Fewer things excite a child more than their birthday party: my littlest children would look forward to theirs nearly all year round. From this natural self-interest they can be led to be excited for other’s parties, and woven all throughout, the celebrations of the life of Christ. This is another reason why we avoid worldly secularization of our parties: we do what we can to avoid too much reliance on drinking, immodesty, watching questionable material, or even good humored “roasting” that might veer too easily into shaming. As you party with your children as they grow, the Christ-like element comes about naturally.
Part of Culture Recovery involves bringing Christ into every element of family life, for He is eternal and gives life to our feeble and exhausted efforts. Even having the will to do some of the above is enough for Him, and we have found He always steps in when life is sorrowful and happiness needs to be intentional. And the lessons of the birthday party extend far beyond the day into the rest of the year, and hopefully, will last a lifetime, if not eternity.
Happy hosting and celebrating!
I have to give you credit for winning me over on this one! I have six kids, the three oldest are in school and I have become completely exhausted by birthday party culture. We constantly get invitations to elaborate parties and the result is that I groan at the idea of any child’s birthday party. I went into this article fully prepared to disagree with you and came out feeling much different about the whole process.

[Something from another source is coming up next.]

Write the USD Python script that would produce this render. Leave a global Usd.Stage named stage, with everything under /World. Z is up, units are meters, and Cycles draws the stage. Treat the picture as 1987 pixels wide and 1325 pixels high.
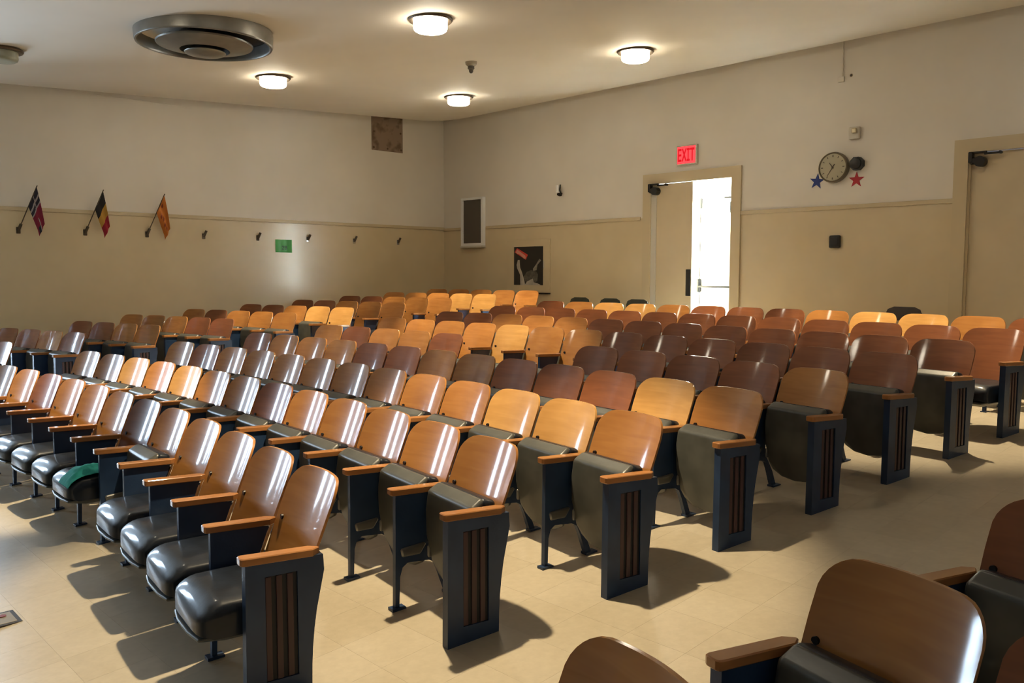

I especially like the idea of homemade gifts mentioned on the invite because I and my children are enthusiastic gift-givers which can become an expensive personality trait. 🥳
I hadn’t realized it but you just lifted a weight off my shoulders I didn’t even know was there! I love the formulaic tea party idea. I am prone to decision fatigue so having a template to follow helps me immensely. I’m inspired! My toddler turns three next year, so I’m saving this essay!